Musk did say that Tesla would not sell any of the bitcoin owned by Tesla currently, and would use it again “as soon as mining transitions to more sustainable energy.” In the meantime, he said Tesla will look at other cyrptocurrencies that use less energy to mine.

Bitcoin prices

fell by roughly $3,800 after the tweet, from about $54,700 to about $50,700 as of 10 p.m. Eastern. Tesla shares

declined 1.3% in after-hours trading.

Tesla purchased $1.5 billion worth of the cryptocurrency in early February, after Musk signaled his interest in bitcoin on his Twitter account. Soon after, Tesla officially told the SEC that Musk had a new title of “Technoking” and Chief Financial Officer Zach Kirkhorn would henceforth be known as Tesla’s “Master of Coin.”

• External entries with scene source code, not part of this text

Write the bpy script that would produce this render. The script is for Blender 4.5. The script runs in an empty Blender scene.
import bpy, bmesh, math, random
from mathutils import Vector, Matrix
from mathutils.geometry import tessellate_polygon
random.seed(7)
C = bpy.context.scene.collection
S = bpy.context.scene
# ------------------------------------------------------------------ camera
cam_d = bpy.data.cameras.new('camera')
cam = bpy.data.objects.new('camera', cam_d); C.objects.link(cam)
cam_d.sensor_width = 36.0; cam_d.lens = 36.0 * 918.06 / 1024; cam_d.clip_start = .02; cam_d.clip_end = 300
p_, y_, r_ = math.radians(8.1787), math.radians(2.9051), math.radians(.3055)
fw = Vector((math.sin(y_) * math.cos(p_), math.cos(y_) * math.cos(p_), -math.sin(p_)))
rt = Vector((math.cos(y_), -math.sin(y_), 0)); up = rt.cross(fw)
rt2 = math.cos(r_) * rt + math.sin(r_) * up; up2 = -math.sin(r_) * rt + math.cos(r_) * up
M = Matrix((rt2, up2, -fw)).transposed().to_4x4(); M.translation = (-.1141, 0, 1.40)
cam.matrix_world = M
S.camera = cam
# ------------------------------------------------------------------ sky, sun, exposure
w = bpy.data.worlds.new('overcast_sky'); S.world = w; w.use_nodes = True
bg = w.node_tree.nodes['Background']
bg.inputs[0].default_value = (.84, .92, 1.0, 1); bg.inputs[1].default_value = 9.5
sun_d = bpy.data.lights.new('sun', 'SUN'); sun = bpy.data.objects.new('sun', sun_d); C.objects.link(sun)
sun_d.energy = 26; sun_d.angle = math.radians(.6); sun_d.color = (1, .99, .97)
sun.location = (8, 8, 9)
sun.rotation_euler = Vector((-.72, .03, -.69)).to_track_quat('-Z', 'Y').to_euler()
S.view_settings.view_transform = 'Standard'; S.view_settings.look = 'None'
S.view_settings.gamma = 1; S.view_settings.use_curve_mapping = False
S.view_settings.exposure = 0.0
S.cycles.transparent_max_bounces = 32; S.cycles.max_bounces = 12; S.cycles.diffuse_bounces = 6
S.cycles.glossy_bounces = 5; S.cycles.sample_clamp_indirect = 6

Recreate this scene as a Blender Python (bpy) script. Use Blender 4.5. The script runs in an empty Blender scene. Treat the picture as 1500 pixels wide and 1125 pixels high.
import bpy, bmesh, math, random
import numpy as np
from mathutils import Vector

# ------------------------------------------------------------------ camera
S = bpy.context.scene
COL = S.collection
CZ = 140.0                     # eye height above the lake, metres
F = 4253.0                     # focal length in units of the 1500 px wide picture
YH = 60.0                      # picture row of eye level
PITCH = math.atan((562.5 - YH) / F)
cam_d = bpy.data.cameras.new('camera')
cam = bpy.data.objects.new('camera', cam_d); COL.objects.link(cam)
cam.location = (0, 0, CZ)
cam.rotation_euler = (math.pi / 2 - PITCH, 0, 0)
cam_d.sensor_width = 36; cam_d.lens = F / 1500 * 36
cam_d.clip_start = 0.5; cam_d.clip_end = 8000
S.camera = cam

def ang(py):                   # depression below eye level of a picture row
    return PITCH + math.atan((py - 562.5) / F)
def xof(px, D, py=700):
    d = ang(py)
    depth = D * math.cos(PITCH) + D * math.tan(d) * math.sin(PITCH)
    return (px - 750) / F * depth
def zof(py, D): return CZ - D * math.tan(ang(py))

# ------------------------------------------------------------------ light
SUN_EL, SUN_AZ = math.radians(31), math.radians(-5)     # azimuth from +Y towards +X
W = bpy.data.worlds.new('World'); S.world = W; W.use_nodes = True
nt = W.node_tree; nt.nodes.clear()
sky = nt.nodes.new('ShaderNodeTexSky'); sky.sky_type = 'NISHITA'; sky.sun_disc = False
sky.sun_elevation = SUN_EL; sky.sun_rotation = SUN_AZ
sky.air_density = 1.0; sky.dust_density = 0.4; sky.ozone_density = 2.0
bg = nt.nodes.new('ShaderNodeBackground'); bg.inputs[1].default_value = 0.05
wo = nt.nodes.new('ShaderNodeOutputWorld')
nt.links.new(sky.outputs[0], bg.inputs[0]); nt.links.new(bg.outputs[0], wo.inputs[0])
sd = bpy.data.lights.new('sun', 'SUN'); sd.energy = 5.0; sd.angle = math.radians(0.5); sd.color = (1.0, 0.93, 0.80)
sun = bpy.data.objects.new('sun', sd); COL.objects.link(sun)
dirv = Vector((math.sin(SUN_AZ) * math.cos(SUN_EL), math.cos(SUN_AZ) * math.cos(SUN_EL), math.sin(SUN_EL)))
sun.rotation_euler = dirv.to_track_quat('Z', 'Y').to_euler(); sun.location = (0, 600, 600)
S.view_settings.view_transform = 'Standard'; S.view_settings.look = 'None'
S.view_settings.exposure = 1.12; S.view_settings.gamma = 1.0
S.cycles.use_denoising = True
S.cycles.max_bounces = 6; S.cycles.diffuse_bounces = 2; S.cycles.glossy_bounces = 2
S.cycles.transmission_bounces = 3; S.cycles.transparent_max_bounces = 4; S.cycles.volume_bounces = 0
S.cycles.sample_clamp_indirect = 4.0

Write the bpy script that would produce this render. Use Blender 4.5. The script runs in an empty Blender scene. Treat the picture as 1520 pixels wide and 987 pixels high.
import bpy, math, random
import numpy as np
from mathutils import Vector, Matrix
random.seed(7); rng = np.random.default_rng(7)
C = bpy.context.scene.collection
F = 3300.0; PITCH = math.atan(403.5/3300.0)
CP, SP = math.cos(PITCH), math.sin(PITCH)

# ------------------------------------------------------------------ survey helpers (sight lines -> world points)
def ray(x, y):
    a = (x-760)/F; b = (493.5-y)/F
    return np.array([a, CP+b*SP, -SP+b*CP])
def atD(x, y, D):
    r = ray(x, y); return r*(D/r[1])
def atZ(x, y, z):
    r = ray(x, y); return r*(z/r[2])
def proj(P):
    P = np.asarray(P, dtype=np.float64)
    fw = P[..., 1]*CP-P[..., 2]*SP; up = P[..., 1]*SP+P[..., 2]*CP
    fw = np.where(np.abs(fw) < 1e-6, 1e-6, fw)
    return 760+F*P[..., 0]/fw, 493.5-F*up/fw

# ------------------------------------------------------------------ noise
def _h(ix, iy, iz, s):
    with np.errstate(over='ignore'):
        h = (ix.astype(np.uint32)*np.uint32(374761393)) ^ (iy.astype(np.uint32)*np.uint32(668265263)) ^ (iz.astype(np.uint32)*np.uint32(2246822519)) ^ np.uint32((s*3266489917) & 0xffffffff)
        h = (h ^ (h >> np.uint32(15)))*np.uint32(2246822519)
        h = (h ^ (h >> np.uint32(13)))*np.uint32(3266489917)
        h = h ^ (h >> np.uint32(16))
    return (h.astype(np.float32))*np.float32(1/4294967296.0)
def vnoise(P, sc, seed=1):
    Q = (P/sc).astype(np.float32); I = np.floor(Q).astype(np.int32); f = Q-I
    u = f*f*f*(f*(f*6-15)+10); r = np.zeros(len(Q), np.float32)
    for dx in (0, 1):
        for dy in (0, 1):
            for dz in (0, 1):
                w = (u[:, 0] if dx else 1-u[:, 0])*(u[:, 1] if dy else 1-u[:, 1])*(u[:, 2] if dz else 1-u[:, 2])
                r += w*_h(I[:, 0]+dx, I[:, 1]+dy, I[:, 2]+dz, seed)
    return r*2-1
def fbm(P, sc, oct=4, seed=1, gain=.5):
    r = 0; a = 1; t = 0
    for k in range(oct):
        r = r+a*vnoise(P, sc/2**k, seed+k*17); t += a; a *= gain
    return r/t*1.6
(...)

When Tesla reported first-quarter earnings last month, executives revealed that Tesla had sold about 10% of its bitcoin holdings for a profit of more than $100 million. Musk and Kirkhorn said the sale was just a test of the market’s liquidity and said they did not plan to sell more.

The University of Cambridge’s Centre for Alternative Finance reported not long after the Tesla purchase that the news had caused a severe spike in the amount of electricity used to mine bitcoin. While it is an estimate, the group at the time estimated that bitcoin was using as much energy an on annualized basis as countries like Argentina and the Netherlands, about 121.9 terawatt hours.

As of Wednesday afternoon, that estimate had grown to 147.8 terawatt hours, similar to the annual energy usage of Malaysia or Sweden, according to the Centre for Alternative Finance.

The majority of bitcoin is mined in China, with Xinjiang a major center for mining that is also fueled largely by coal, according to previous reports.